18th Century Home Rises as Beacon of Renewal


Across from an inactive landfill, a piece of history has been restored. In Hillburn’s Torne Valley, students and volunteers have reconstructed a small saltbox house as an educational facility and research center. The house is a monument to the valley’s past and its journey has been an interesting one.

In 1997, Chuck Stead, now Saltbox Environmental Research Center Director of Education, halted the planned demolition of a 200-year-old saltbox house. The house was a small one, originally occupied by a local factory worker and his family. Although the house could not stay in its original location, the decision was made to take apart the home and store it until a new location could be secured.

After deconstruction, the parts were stored for 12 years in a barn in Chester NY, owned by the late Noel Jablonski. Stead has called Jablonski “the angel of the Saltbox”. In 2009, the parts were moved into a facility in Hillburn. It was at that time that Stead proposed a radical idea, to re-build the saltbox not just as a historical exhibit, but as an active research center. The focus of this center is the impact of the “paint sludge” dumps from the now defunct Ford factory in Mahwah, New Jersey.

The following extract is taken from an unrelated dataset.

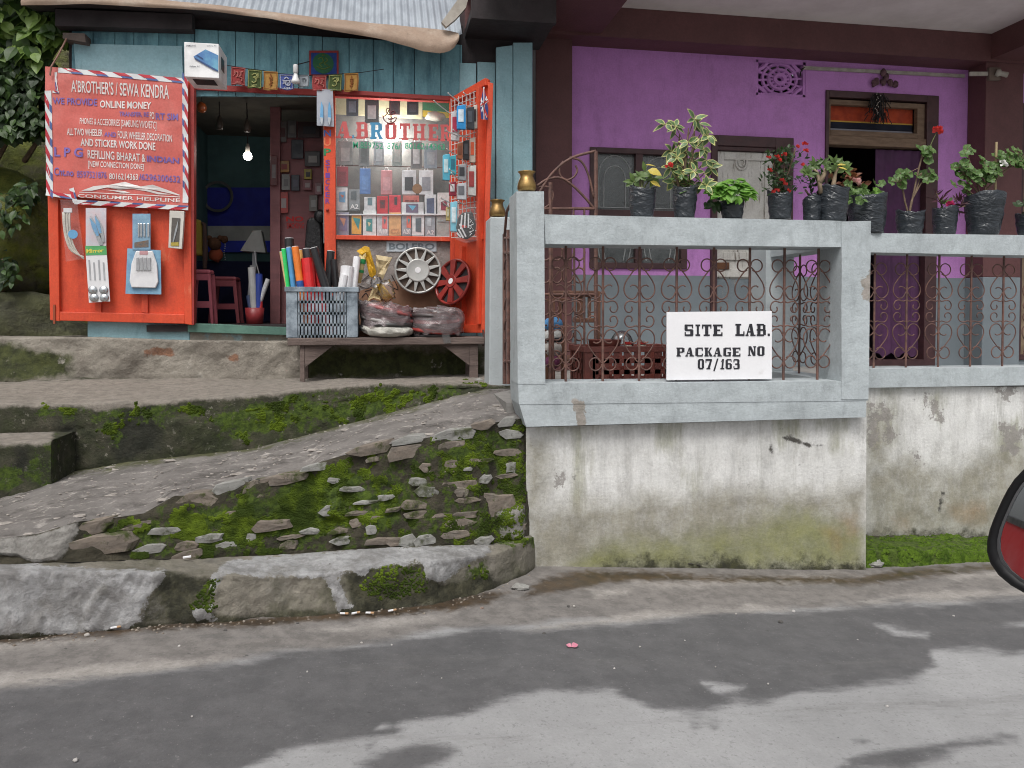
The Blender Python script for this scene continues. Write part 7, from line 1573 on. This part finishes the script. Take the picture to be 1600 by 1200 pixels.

Though some of his colleagues doubted that this project would ever take hold, Stead found an ally in Ramapo Town Supervisor Christopher St. Lawrence. After three years of work, supported by the town and organizations such as Americorps, Cornell Cooperative Extension of Rockland, BOCES of Rockland and Antioch’s New England School of Environmental Studies, Stead’s finally realized his vision.

The mood at the opening ceremony was joyful. Many of the volunteers and students (Stead made a point to mention that the facility was “kid built”) who had contributed to the project were present.

Even the uninitiated could enjoy the banter, the thumping bluegrass and exhibitions as Stead showed off such pieces as an 18th century style shaving horse. Refreshments provided included not only standard fare but also a locally gathered stew provided by the Suburban Foragers.

In a brief speech, St. Lawrence not only praised the facility, but also made clear his goal of reclaiming the entire valley. The supervisor said that projects like the Saltbox were “much more appropriate than a power plant.” He also announced that he had recently signed paperwork that will bring Ford back to assist in cleaning up the area’s pollution.

Also present was Chief Vin Mann, of the Ramapough Lenape Nation. A self admitted man of few words, Mann spoke on healing and how this facility is an example of a “unification that’s happening” amongst his people and the other residents of the area.

In his closing remarks, Stead focused on the young men and women who were the true workhorses behind the project, and that it is truly their facility. “This is a story, and we’re all in it,” said Stead, “It’s here, and it’s part of who we are.” The presentation ended with a call to stewardship, a theme that dominated the day. In Stead’s words, we should all seek “something legitimate to give to the next generation.”